5.6 De raad overweegt dat hij niet de noodzaak ziet om het vervolgtraject aan klager te schetsen – welk traject overigens niet waarschijnlijk lijkt. Verweerder heeft evenwel niet tuchtrechtelijk verwijtbaar gehandeld door dit wel te doen. Anders dan klager leest de raad in de e-mail van verweerder van 6 april 2016 geen dreigementen aan het adres van klager. Klachtonderdeel d) is ongegrond.

Ad klachtonderdeel e)

5.7 Dat klager van verweerder geen kopie van het dossier of de dossiers heeft gekregen en dan met name geen kopie van de stukken die naar de wederpartij zijn gestuurd, kan de raad gelet op de gemotiveerde betwisting daarvan door verweerder niet vaststellen. Klager heeft ook niet nader gespecificeerd welke stukken er thans nog zouden ontbreken. Dit betekent dat ook klachtonderdeel e) ongegrond is.

BESLISSING

De raad van discipline:

- verklaart de klacht in alle onderdelen ongegrond.
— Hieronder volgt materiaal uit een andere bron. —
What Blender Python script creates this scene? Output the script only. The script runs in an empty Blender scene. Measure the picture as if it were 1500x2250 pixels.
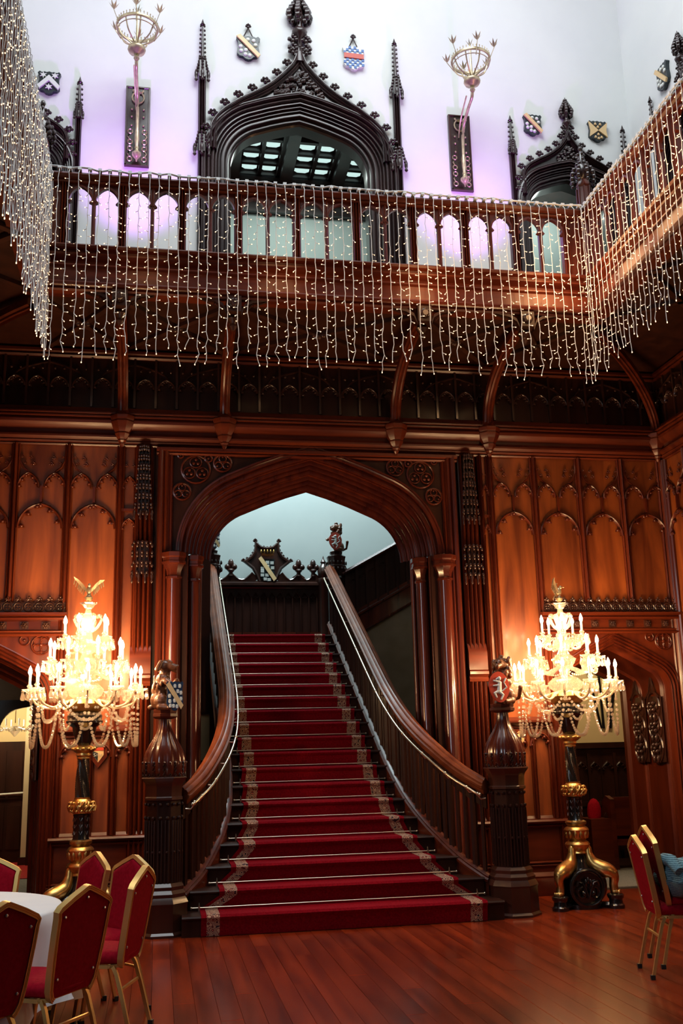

Aldus beslist door mr. Q.R.M. Falger, voorzitter, mrs. S. Wieberdink en C. Wiggers, leden, bijgestaan door mr. S. van Excel als griffier en uitgesproken ter openbare zitting van 26 juni 2017.

Griffier Voorzitter

 

mededelingen van de griffier ter informatie:

verzending

Deze beslissing is in afschrift op 26 juni 2017 verzonden.